As permitted by the rules and regulations of the SEC, the unaudited financial statements and related footnotes included in Item 1 of Part I of this Quarterly Report on Form 10-Q are those of Clear Channel Capital I, LLC, the direct parent of Clear Channel Communications, Inc., a Texas corporation (“Clear Channel” or “Subsidiary Issuer”), and contain certain footnote disclosures regarding the financial information of Clear Channel and Clear Channel’s domestic wholly-owned subsidiaries that guarantee certain of Clear Channel’s outstanding indebtedness. All other financial information and other data and information contained in this Quarterly Report on Form 10-Q is that of Clear Channel, unless otherwise indicated. Accordingly, all references in Item 2 through Item 4 in Part I and all references in Part II of this Quarterly Report on Form 10-Q to “we,” “us” and “our” refer to Clear Channel and its consolidated subsidiaries.

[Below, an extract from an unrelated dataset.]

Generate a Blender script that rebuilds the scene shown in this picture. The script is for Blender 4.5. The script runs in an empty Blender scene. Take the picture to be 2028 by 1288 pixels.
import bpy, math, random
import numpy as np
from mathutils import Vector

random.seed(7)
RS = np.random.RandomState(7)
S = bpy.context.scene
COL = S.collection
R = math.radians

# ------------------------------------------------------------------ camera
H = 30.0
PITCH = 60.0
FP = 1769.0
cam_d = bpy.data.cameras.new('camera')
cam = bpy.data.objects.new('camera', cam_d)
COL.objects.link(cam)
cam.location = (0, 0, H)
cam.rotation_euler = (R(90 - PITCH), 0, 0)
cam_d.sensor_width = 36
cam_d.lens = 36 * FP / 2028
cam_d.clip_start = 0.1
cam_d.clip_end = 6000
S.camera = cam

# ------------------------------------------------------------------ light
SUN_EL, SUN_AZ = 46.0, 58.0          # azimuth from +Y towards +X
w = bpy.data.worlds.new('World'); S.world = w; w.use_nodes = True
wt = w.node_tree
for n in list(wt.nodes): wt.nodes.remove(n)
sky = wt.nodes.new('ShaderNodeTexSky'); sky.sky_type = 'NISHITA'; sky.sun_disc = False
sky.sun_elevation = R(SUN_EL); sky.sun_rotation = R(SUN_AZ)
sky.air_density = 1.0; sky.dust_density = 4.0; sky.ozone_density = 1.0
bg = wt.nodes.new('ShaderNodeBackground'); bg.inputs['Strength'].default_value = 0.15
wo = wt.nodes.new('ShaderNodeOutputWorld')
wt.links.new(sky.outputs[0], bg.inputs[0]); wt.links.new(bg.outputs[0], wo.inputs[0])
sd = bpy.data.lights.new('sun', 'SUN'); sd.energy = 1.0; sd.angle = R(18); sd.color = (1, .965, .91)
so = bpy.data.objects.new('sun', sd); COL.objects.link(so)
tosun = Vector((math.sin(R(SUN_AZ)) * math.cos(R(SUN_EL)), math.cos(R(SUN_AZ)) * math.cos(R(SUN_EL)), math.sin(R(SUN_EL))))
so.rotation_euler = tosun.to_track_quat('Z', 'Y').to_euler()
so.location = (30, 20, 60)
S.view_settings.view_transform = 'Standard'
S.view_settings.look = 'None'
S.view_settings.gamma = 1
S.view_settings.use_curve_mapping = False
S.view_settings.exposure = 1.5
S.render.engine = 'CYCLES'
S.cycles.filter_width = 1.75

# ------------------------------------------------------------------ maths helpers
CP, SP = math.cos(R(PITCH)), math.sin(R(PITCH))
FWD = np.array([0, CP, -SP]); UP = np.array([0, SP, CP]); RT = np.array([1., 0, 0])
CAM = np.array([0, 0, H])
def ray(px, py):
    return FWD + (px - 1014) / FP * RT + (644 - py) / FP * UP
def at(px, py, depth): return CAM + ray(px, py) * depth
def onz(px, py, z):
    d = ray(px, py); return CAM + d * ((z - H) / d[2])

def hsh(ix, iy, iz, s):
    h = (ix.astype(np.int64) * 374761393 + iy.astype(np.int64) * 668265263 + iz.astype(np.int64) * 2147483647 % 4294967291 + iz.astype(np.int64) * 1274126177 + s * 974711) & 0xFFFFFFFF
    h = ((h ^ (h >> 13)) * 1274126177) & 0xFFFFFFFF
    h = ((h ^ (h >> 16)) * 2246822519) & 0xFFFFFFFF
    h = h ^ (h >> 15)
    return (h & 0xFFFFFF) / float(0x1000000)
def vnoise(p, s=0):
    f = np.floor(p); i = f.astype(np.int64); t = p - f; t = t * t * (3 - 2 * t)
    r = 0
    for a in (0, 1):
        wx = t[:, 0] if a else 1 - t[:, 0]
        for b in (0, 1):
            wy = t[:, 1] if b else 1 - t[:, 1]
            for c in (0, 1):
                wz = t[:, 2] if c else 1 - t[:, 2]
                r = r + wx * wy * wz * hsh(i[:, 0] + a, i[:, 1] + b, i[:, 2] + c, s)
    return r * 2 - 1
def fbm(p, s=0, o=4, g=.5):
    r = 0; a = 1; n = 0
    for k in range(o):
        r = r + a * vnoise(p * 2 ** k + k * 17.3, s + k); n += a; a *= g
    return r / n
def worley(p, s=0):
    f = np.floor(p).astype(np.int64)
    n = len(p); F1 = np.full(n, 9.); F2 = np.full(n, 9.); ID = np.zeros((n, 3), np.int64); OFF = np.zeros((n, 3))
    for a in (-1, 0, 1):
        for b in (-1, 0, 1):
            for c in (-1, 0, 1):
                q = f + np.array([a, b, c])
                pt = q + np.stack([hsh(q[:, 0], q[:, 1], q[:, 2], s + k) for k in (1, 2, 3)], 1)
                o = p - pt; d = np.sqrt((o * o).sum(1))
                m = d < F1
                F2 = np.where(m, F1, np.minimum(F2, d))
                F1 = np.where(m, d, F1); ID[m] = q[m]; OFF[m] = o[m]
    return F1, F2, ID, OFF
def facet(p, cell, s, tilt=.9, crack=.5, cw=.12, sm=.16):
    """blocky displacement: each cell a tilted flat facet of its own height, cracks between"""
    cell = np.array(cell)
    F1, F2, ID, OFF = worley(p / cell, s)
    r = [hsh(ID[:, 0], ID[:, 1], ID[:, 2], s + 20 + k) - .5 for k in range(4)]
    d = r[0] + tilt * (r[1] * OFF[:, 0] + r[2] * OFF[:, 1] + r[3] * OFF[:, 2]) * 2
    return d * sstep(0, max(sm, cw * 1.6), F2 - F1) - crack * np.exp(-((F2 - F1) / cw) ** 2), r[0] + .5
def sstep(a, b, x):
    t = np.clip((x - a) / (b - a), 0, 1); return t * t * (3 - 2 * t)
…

ITEM 2. MANAGEMENT’S DISCUSSION AND ANALYSIS OF FINANCIAL CONDITION AND RESULTS OF OPERATIONS

Format of Presentation

Management’s discussion and analysis of our results of operations and financial condition should be read in conjunction with the consolidated financial statements and related footnotes. Our discussion is presented on both a consolidated and segmented basis. Our reportable operating segments are radio broadcasting (“radio” or “radio broadcasting”), which also includes our national syndication business, Americas outdoor advertising (“Americas outdoor” or Americas outdoor advertising”) and International outdoor advertising (“International outdoor” or “International outdoor advertising”). Included in the “other” segment are our media representation business, Katz Media, as well as other general support services and initiatives.

We manage our operating segments primarily focusing on their operating income, while Corporate expenses, Other operating income (expense) - net, Interest expense, Equity in earnings (loss) of nonconsolidated affiliates, Other income (expense) – net and Income tax benefit (expense) are managed on a total company basis and are, therefore, included only in our discussion of consolidated results.

Executive Summary

The key highlights of our business for the three and six months ended June 30, 2010 are summarized below:

 

   

Consolidated revenue increased $52.1 million and $107.9 million for the three and six months ended June 30, 2010, respectively, compared to the same periods of 2009, including decreases of $6.6 million and increases of $20.4 million from movements in foreign exchange, respectively.